None of them can understand why anyone would want to hurt Vicki.

“She was hardworking, she was intelligent,” Daya said, her voice breaking. “She loved nature, she loved exercising.”

Ted, who was studying engineering at Ohio State University at the time, said he and his sister were a lot alike. “We were both strong-willed and stubborn.”

“She wouldn’t let people take advantage of her,” he added. “She was independent, she was strong-willed and intelligent, an attractive young woman.”

Lori said her sister was passionate about children, “maybe because she couldn’t have any of her own,” and loved life.

“She never smoked, not even pot, and she never drank,” Lori added. “She was probably the cleanest person I’ve ever known. She was a good and kind person, she always wanted to help people — and by trying to help people, she ended up getting herself killed. I can’t remember Vicki ever having any enemies, but I was a kid then, what did I know?”

Daya pointed out her sister was shot at close range, and figures the only way the killer could have gotten so close to her sister was if Vicki knew him or her.

“From what I remember of the autopsy report, whoever shot her knew exactly where to put the gun on her neck to kill her instantly,” Lori said. “So, it was somebody she let in her space because she wasn’t scared, but she shouldn’t have.

“If I remember correctly, I think she was chased,” she added. “I think they actually took the door off one of the restrooms at Fernwood because the door was smashed in. I think she was standing on the toilet, trying to hide. I think she realized something bad was happening and couldn’t do anything — they didn’t have cell phones back then, so it’s not like she could call for help. Whether that’s true or not I don’t know, but it’s something I remember.”

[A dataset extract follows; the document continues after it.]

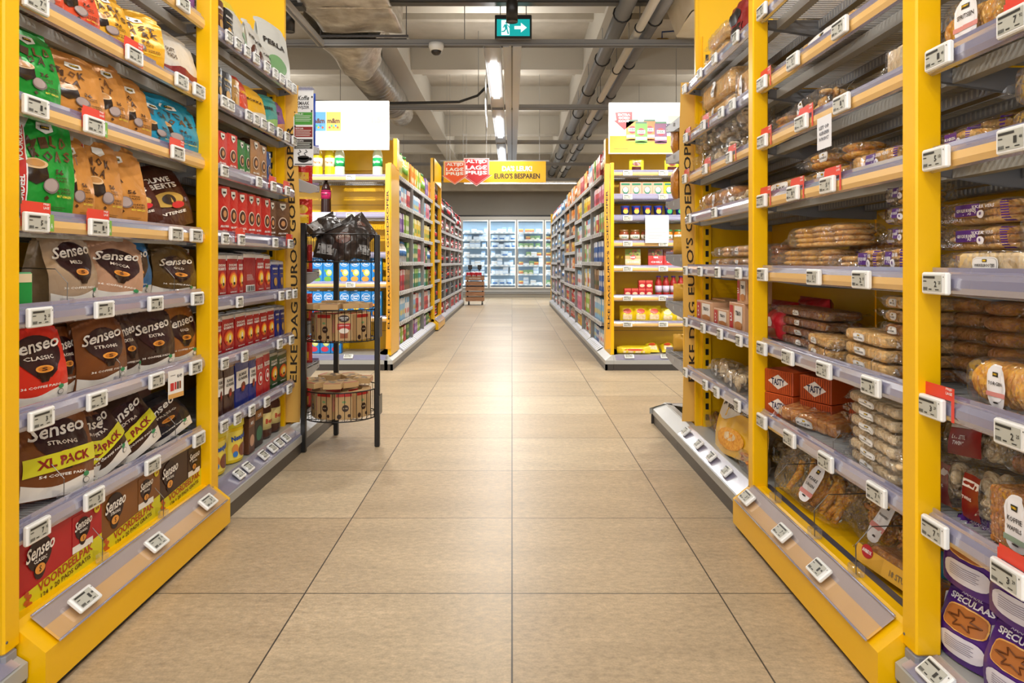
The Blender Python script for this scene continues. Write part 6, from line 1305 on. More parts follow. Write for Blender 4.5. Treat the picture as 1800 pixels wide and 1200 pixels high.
mb.ellipse(f, 0, .04, .03, .011, K, .0006); mb.region(f, -.028, .028, lambda u: .014 + 14 * u * u, lambda u: .04, 8, 2, K, .0006); mb.ellipse(f, .034, .033, .01, .008, K, .0005); mb.rect(f, -.045, .045, .004, .009, K, .0006)
for x in (-.02, .012): mb.tube([f(x, .052, .0015), f(x - .008, .062, .0015), f(x + .008, .07, .0015), f(x, .08, .0015)], .0022, 4, K)
for x, z in ((-.045, .33), (.044, .35), (-.044, .275), (.042, .278), (-.043, .2), (-.045, .142)): mb.ellipse(f, x, z, .004, .006, K, .0008, 6, 1)
r = empty('taste_guide_card', (-1.066, 3.6, 1.452)); tag(r, 'white hanging coffee taste guide card with green, red and black panels', 'sign')
mb.obj('card', r); mb = MB(); mb.box(-.045, .045, -.002, .004, H_ - .004, H_ + .02, CLEAR); mb.box(-.045, .045, .002, .05, H_ + .012, H_ + .016, CLEAR); mb.obj('clip', r)
# ================================================================== NEAR GOODS: RIGHT (wrapped biscuits)
def torus(mb, c, r, t, m, ax='z', n=14, k=7, squash=.8):
    vs = []
    for i in range(n):
        for j in range(k):
            a, b = 2 * PI * i / n, 2 * PI * j / k; q = r + t * math.cos(b); x, y, z = q * math.cos(a), q * math.sin(a), t * math.sin(b) * squash
            if ax == 'y': x, y, z = x, z, y
            if ax == 'x': x, y, z = z, x, y
            vs.append((c[0] + x, c[1] + y, c[2] + z))
    mb.add(vs, [(i * k + j, ((i + 1) % n) * k + j, ((i + 1) % n) * k + (j + 1) % k, i * k + (j + 1) % k) for i in range(n) for j in range(k)], m, True)
def cookie(mb, c, r, t, m, ax='z', n=16, rn=None):
    rn = rn or random; wob = [1 + rn.uniform(-.04, .04) for _ in range(n)]
    vs = []
    for rr, z in ((.82, 0), (1, t * .3), (.98, t * .65), (.75, t), (.0, t * 1.08)):
        for i in range(n):
            a = 2 * PI * i / n; x, y, zz = r * rr * wob[i] * math.cos(a), r * rr * wob[i] * math.sin(a), z - t / 2
            if ax == 'x': x, y, zz = zz, x, y
            if ax == 'y': x, y, zz = x, zz, y
            vs.append((c[0] + x, c[1] + y, c[2] + zz))
    fs = [(q * n + i, q * n + (i + 1) % n, (q + 1) * n + (i + 1) % n, (q + 1) * n + i) for q in range(4) for i in range(n)] + [tuple(range(n))[::-1]]
    mb.add(vs, fs, m, True)
def filmbox(seed, w_, h_, d_, amp=.003, fins='x', film=None, soft=5.0):
    rn = random.Random(seed); cr = vnoise(seed, amp); film = film or FILM; H = h_ / 2
    def prof(s): return max(.0, 1 - abs(s) ** 9) ** .45
    def surf(s, a):
        k = 2 * PI * a; c, q = math.cos(k), math.sin(k); p = 2 / soft
        yy = math.copysign(abs(c) ** p, c) * d_ / 2; zz = math.copysign(abs(q) ** p, q) * H
        e = prof(s); yy *= (.55 + .45 * e); zz *= (.12 + .88 * e)
        o = cr(s * w_ / 2 + yy, zz + yy * .7)
        return (s * w_ / 2, yy * (1 + o * 12), H + zz * (1 + o * 10))
    def f(u, v, o=0):
        s = 2 * u / w_; e = prof(s); t = min(.98, abs((v - H) / (H * (.12 + .88 * e) + 1e-6)))
        y = -(d_ / 2) * (.55 + .45 * e) * (1 - t ** soft) ** (1 / soft)
        return (u, y * (1 + 12 * cr(u + y, (v - H) + y * .7)) - o, v)
    mb = MB(); mb.grid(lambda a, b: surf(-1 + 2 * (.5 - .5 * math.cos(PI * a)), b), 14, 22, film)
    L = .022
    for q in (-1, 1):
        mb.grid(lambda a, b: (q * (w_ / 2 + L * a), (b - .5) * d_ * (.6 + .5 * a) , H + (.006 + .014 * a) * math.sin(b * 9 + seed + a * 2) - .004), 3, 8, film)
    return mb, f
def shield(mb, f, cu, cv, w_, h_, words, ribbon='#d98d86', sub=''):
    W = M('#eeeaea'); K = M('#3a3331'); o = .0035
    mb.ellipse(f, cu, cv, w_ * .5, h_ * .46, W, o, 10, 4, 3.2); mb.ellipse(f, cu, cv + h_ * .1, w_ * .38, h_ * .4, W, o + .0003, 10, 4, 3.5)
    mb.rect(f, cu - w_ * .16, cu + w_ * .16, cv + h_ * .24, cv + h_ * .34, M('#26231c'), o + .001); mb.text(f, 'JUMBO', cu, cv + h_ * .29, w_ * .26, h_ * .055, M('#f2c21c'), o + .002, res=1, bold=.03)
    for i, t in enumerate(words.split('|')): mb.text(f, t, cu, cv + h_ * (.09 - .15 * i), w_ * .72, h_ * .12, K, o + .0015, res=1, bold=.02, keep=True)
    mb.rect(f, cu - w_ * .52, cu + w_ * .52, cv - h_ * .2 - (.1 if '|' in words else 0) * h_, cv - h_ * .1 - (.1 if '|' in words else 0) * h_, M(ribbon), o + .001, 4, 1)
    mb.ellipse(f, cu, cv - h_ * .33, w_ * .16, h_ * .02, K, o + .001, 6, 1)
def plate(mb, f, cu, cv, w_, h_, words, col='#efece8', wc='#3a3331', badge=True):
    mb.ellipse(f, cu, cv, w_ / 2, h_ / 2, M(col), .0035, 10, 3, 4); mb.ellipse(f, cu, cv, w_ / 2 * .93, h_ / 2 * .86, M('#8a8583'), .0038, 10, 2, 4); mb.ellipse(f, cu, cv, w_ / 2 * .91, h_ / 2 * .82, M(col), .0042, 10, 2, 4)
    if badge: mb.rect(f, cu - w_ * .09, cu + w_ * .09, cv + h_ * .14, cv + h_ * .34, M('#26231c'), .0048, 1, 1); mb.rect(f, cu - w_ * .06, cu + w_ * .06, cv + h_ * .19, cv + h_ * .29, M('#f2c21c'), .0054, 1, 1)
    mb.text(f, words, cu, cv - h_ * .1, w_ * .78, h_ * .26, M(wc), .005, res=1, bold=.02)
def pack(seed, w_, h_, d_, kind, ck=0, label=None, words='', film=None, purple=0, amp=.003, layers=None, name='cookie_pack', ribbon='#d98d86', lw=None, lpos=0, n_=None):
    rn = random.Random(seed); mb = MB(); C = COOKIE[ck]; iw, ih, id_ = w_ * .88, h_ * .88, d_ * .88; z0 = h_ * .05
    if kind == 'rounds':
        r_ = min(id_ / 2, iw / 2); nx = max(1, int(iw / (r_ * 1.95))); ly = layers or max(1, int(ih / .02)); t = ih / ly
        for i in range(nx):
            for k in range(ly):
                x = -iw / 2 + r_ + (iw - 2 * r_) * (i / max(1, nx - 1) if nx > 1 else .5); cookie(mb, (x + rn.uniform(-.003, .003), rn.uniform(-.004, .004), z0 + t * (k + .5)), r_ * .97, t * .96, C, rn=rn)
    elif kind == 'row':
        k = n_ or int(iw / .013); t = iw / k; r_ = min(ih / 2, id_ / 2)
        for i in range(k): cookie(mb, (-iw / 2 + t * (i + .5), rn.uniform(-.003, .003), z0 + r_ + rn.uniform(0, .003)), r_ * rn.uniform(.94, 1), t * .95, C, ax='x', rn=rn)
    elif kind == 'wafer':
        k = int(iw / .011); t = iw / k
        for i in range(k):
            x = -iw / 2 + t * i; mb.box(x, x + t * .7, -id_ / 2, id_ / 2, z0, z0 + ih * rn.uniform(.96, 1), C, .002)
            for q in range(6): mb.box(x + t * .1, x + t * .95, -id_ / 2 - .001, -id_ / 2 + .002, z0 + ih * (q + .2) / 6, z0 + ih * (q + .6) / 6, COOKIE[1])
    elif kind == 'bars':
        nx = max(1, int(iw / .035)); ly = layers or 1
        for i in range(nx):
            for k in range(ly):
                x = -iw / 2 + iw * i / nx; mb.box(x + .001, x + iw / nx - .001, -id_ / 2, id_ / 2, z0 + ih * k / ly + .001, z0 + ih * (k + 1) / ly - .001, C, min(.006, ih / ly * .3))
    elif kind == 'fingers':
        for i in range(14):
            x = rn.uniform(-iw * .36, iw * .36); y = rn.uniform(-id_ * .35, id_ * .35); mb.tube([(x, y, z0 + .01), (x + rn.uniform(-.02, .02), y + .01, z0 + ih * .5), (x + rn.uniform(-.03, .03), y, z0 + ih * rn.uniform(.75, 1))], [.008, .013, .009], 8, C)
    elif kind == 'rings':
        for i in range(16):
            torus(mb, (rn.uniform(-iw * .36, iw * .36), rn.uniform(-id_ * .25, id_ * .25), z0 + rn.uniform(.12, .88) * ih), .02, .009, C, rn.choice(['x', 'y', 'y', 'z']), 12, 6)
    elif kind == 'mix':
        for i in range(22): cookie(mb, (rn.uniform(-iw * .4, iw * .4), rn.uniform(-id_ * .36, id_ * .36), z0 + rn.uniform(.12, .88) * ih), rn.uniform(.014, .024), .012, C, rn.choice('xyz'), 10, rn)
    elif kind == 'loaf':
        ly = layers or 1
        for k in range(ly): mb.box(-iw / 2, iw / 2, -id_ / 2, id_ / 2, z0 + ih * k / ly, z0 + ih * (k + 1) / ly - .002, C, min(.02, ih / ly * .3))
    fm, f = filmbox(seed, w_, h_, d_, amp * 1.5, film=film)
    parts = [('biscuits' if name != 'bread_pack' else 'bread', mb), ('wrapper', fm)]
    if label:
        lb = MB()
        if label == 'shield': shield(lb, f, lpos, h_ * .5, lw or w_ * .4, h_ * .86, words, ribbon)
        elif label == 'plate': plate(lb, f, lpos, h_ * .5, lw or w_ * .5, h_ * .55, words)
        elif label == 'purple':
            lb.rect(f, lpos - (lw or w_ * .3) / 2, lpos + (lw or w_ * .3) / 2, h_ * .35, h_ * .82, M('#4e1f78'), .0035, 4, 2); lb.text(f, words, lpos, h_ * .58, (lw or w_ * .3) * .84, h_ * .13, WHITE, .005, res=1, bold=.02)
            lb.ellipse(f, lpos + (lw or w_ * .3) / 2 + .006, h_ * .4, .01, h_ * .16, M('#e8e4ea'), .0045, 8, 2); lb.text(f, '8', lpos + (lw or w_ * .3) / 2 + .006, h_ * .42, .006, h_ * .14, M('#4e1f78'), .006, res=1)
        elif label == 'red': lb.rect(f, -w_ * .28, w_ * .3, h_ * .1, h_ * .92, M('#7c1d1c', 'gloss'), .0035, 5, 5); lb.rect(f, -w_ * .28, w_ * .3, h_ * .68, h_ * .82, M('#d9cfc8'), .004, 5, 1); [lb.text(f, t, -w_ * .08, h_ * (.48 - .13 * i), w_ * .34, h_ * .09, M('#efe2dc'), .005, res=1, keep=True) for i, t in enumerate(words.split('|'))]
        if purple:
            Pm = M('#4a2080'); Wm = M('#e7e3ea')
            for q in ((-.46, -.4), (.4, .46)):
                for i in range(9): lb.rect(f, w_ * q[0], w_ * q[1], h_ * (.08 + i * .095), h_ * (.13 + i * .095), Pm, .003, 1, 1)
            if purple > 1:
                for k, t in enumerate(('DELICIOUS', 'FRESH TASTY', 'LEKKER VERS')): lb.text(f, t, -w_ * .22 + k * w_ * .2, h_ * (.22 + .24 * (k % 3)), w_ * .3, h_ * .13, Wm, .0032, res=1)
        parts.append(('label', lb))
    return dict(name=name, cat='bread pack' if name == 'bread_pack' else 'biscuit pack', root=None, parts=[(n, m.mesh(n), []) for n, m in parts])
URB = 'right yellow unit'; URC = 'right cake unit'; URA = 'near right edge unit'
def PR(mk, xa, xb, yt, z, desc, row, unit_=URB, rot=0, push=0, tilt=(0, 0), dd=.11, pl=.905, h=None, wk=.97, place=None):
    a, b = spanR(xa, xb, pl + push); w_ = (b - a) * wk; c = (a + b) / 2; h_ = h or (ztop(yt, c) - z)
    P = mk(w_, h_, dd) if callable(mk) else mk
    return put(P, (pl + push + dd / 2 + .006, c, z + .0015), -PI / 2 + R(rot), desc, place or f'on {SN[row]} shelf, {unit_}', tilt=tilt)
pk = lambda seed, kind, **k: (lambda w_, h_, d_: pack(seed, w_, h_, d_, kind, **k))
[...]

Ted remembers hearing his parents talk of a struggle, and said his sister “had some scratches.”

“You only hope that it happened quick and she didn’t suffer,” he said, “but we don’t have any way to know that.”

It rankles all of them that her killer has never been brought to trial.

“Someone took a life and got away with it,” explained Daya’s son, Cory Gooch, who was just a few years old when his aunt was killed. “I know the investigation led to a couple suspects, but … it just went cold.”

Investigators, led by then-sheriff George Thomas, had questioned a couple of suspects and even had them polygraphed, to no avail. Three months after her death, Vicki’s body was exhumed because of “newly discovered evidence,” though no one ever said publicly what that evidence was or what they found out.

“Hell, yeah, it bothers me,” Lori said. “I think it would be very satisfying to know who did it. I’m sure my mom and dad already know. They’ve already reunited with her. But just to give us that satisfaction, to be able to say, ‘You’ve been caught.'”

“Whoever it was, they stole a life,” Ted added. “They stole Vicki’s life, and it would have been a good life — she was a productive member of society. She was a good sister and a good daughter. It didn’t just impact her life, it impacted all of us.”

Jefferson County Sheriff Fred Abdalla, who took office in 1984, three years after Vicki’s murder, said he’s never forgotten.

“That case was never closed,” he said. “I’ve worked that case off-and-on since I was sheriff of this county, hoping I could solve it while (her parents) were still alive.”

The fact that he hasn’t been able to close it out bothers Abdalla almost as much as it has bothered the Riffle family for the last four decades.

“My heart always broke for her mom and dad,” he said. “Every time I’d see them, they looked so sad. The main thing is to get the case solved — it’s not going to bring her back, but it brings peace-of-mind for her family.”

He said Mrs. Riffle saved every scrap of information she came across.

“Everything she heard or saw, she wanted to be able to show somebody and solve the case but it never happened,” he said, pointing out that there’s been “maybe 55 homicides since I’ve been sheriff and every one of them has been solved, some of them easier than others.”

He said Vicki Riffle Dylewski’s murder is the kind that haunts you.

“I’ve been in and out of there a dozen or more times, going through the files, looking for something we might have missed,” Abdalla said. “There’s so much paperwork, you’ve got to look at it all because there’s always a chance you could have missed something.”

Lori said she knows that feeling: Back when she was a senior in high school, she said she “tried to dive into it.” She said her mother was terrified Vicki’s killer would find out and do something to her, too.

“My mom kept telling me to stop, she was scared because we didn’t know who did it,” she said. “But I went out there several times to walk the area. It was scary, it really was, but my sister was killed out there. My mom told me to stop but I had to do it, I just had to go out and see what that area was like.

“One night I just decided to go out there and take a walk. I didn’t even know where it was, but I drove right to it — right to the restroom where they say she was.”

Gooch said he’s been out there, too, more times than he can count.

“It really doesn’t haunt me, but it drives me,” he said. “I think I was a junior in high school when they actually found her drivers’ license in downtown Steubenville, and a handgun was retrieved about the same time as the license was found, I believe. Ballistics was done and it just happened to be the same caliber as the gun that killed her.”

After his grandfather’s death he spent as much time as he could with his grandmother, helping her with odd jobs around the house, “and she would bring it up every once in a while. She’d say, ‘You remind me of your Aunt Vicki’ or ‘Your aunt used to do things like that,’ so I knew it was still on her mind.”

Ted said he decided it was time to “stir the pot” himself and reached out to Abdalla recently. He and other members of the family will be meeting with the sheriff in a couple weeks to go through the files with him, just as he used to do with their parents.

“Since her passing, nobody had really done it,” Ted said. “I felt like I needed to stir the pot a bit. I accept that my sister is gone, she’s never coming back — probably in the early years it was a lot harder than it is now. Now, it’d be nice to just get her a little justice.”